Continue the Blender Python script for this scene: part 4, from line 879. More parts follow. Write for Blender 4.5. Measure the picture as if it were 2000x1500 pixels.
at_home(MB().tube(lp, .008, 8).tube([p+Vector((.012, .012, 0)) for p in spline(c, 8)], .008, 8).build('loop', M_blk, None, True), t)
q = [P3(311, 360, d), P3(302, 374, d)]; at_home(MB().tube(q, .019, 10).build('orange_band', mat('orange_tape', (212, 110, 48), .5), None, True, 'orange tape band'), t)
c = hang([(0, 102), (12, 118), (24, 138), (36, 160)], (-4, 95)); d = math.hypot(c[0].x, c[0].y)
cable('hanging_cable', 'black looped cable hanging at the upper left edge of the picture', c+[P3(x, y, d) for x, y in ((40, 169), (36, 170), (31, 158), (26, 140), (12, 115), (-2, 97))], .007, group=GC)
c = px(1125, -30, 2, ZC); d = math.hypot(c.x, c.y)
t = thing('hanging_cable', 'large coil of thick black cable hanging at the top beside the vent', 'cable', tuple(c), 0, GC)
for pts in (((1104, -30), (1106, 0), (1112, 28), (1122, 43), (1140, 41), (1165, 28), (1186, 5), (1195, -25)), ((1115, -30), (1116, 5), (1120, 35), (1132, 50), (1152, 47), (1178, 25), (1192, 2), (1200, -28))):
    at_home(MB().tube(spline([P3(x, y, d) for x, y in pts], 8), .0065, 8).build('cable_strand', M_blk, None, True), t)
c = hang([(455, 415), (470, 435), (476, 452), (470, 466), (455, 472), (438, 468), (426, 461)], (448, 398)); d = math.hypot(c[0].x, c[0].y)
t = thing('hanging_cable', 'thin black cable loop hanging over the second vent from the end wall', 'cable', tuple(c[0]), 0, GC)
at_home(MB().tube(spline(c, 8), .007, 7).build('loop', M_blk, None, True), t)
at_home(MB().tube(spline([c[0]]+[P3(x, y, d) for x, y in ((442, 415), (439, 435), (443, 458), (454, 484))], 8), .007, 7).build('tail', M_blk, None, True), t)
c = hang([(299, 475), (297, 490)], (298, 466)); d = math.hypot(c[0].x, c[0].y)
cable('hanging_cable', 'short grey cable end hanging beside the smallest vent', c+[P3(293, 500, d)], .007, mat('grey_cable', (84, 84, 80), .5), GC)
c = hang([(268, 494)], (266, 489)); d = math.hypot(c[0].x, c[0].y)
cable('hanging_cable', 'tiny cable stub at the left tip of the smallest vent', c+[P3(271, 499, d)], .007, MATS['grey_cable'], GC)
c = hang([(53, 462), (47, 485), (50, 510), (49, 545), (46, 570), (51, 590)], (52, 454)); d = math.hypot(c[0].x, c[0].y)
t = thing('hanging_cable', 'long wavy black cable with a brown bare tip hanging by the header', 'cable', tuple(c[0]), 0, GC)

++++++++

* _Job_
Output every line above without altering anything.

* _Solution to this problem_
Continue the Blender Python script for this scene: part 4, from line 879. More parts follow. Write for Blender 4.5. Measure the picture as if it were 2000x1500 pixels.
at_home(MB().tube(lp, .008, 8).tube([p+Vector((.012, .012, 0)) for p in spline(c, 8)], .008, 8).build('loop', M_blk, None, True), t)
q = [P3(311, 360, d), P3(302, 374, d)]; at_home(MB().tube(q, .019, 10).build('orange_band', mat('orange_tape', (212, 110, 48), .5), None, True, 'orange tape band'), t)
c = hang([(0, 102), (12, 118), (24, 138), (36, 160)], (-4, 95)); d = math.hypot(c[0].x, c[0].y)
cable('hanging_cable', 'black looped cable hanging at the upper left edge of the picture', c+[P3(x, y, d) for x, y in ((40, 169), (36, 170), (31, 158), (26, 140), (12, 115), (-2, 97))], .007, group=GC)
c = px(1125, -30, 2, ZC); d = math.hypot(c.x, c.y)
t = thing('hanging_cable', 'large coil of thick black cable hanging at the top beside the vent', 'cable', tuple(c), 0, GC)
for pts in (((1104, -30), (1106, 0), (1112, 28), (1122, 43), (1140, 41), (1165, 28), (1186, 5), (1195, -25)), ((1115, -30), (1116, 5), (1120, 35), (1132, 50), (1152, 47), (1178, 25), (1192, 2), (1200, -28))):
    at_home(MB().tube(spline([P3(x, y, d) for x, y in pts], 8), .0065, 8).build('cable_strand', M_blk, None, True), t)
c = hang([(455, 415), (470, 435), (476, 452), (470, 466), (455, 472), (438, 468), (426, 461)], (448, 398)); d = math.hypot(c[0].x, c[0].y)
t = thing('hanging_cable', 'thin black cable loop hanging over the second vent from the end wall', 'cable', tuple(c[0]), 0, GC)
at_home(MB().tube(spline(c, 8), .007, 7).build('loop', M_blk, None, True), t)
at_home(MB().tube(spline([c[0]]+[P3(x, y, d) for x, y in ((442, 415), (439, 435), (443, 458), (454, 484))], 8), .007, 7).build('tail', M_blk, None, True), t)
c = hang([(299, 475), (297, 490)], (298, 466)); d = math.hypot(c[0].x, c[0].y)
cable('hanging_cable', 'short grey cable end hanging beside the smallest vent', c+[P3(293, 500, d)], .007, mat('grey_cable', (84, 84, 80), .5), GC)
c = hang([(268, 494)], (266, 489)); d = math.hypot(c[0].x, c[0].y)
cable('hanging_cable', 'tiny cable stub at the left tip of the smallest vent', c+[P3(271, 499, d)], .007, MATS['grey_cable'], GC)
c = hang([(53, 462), (47, 485), (50, 510), (49, 545), (46, 570), (51, 590)], (52, 454)); d = math.hypot(c[0].x, c[0].y)
t = thing('hanging_cable', 'long wavy black cable with a brown bare tip hanging by the header', 'cable', tuple(c[0]), 0, GC)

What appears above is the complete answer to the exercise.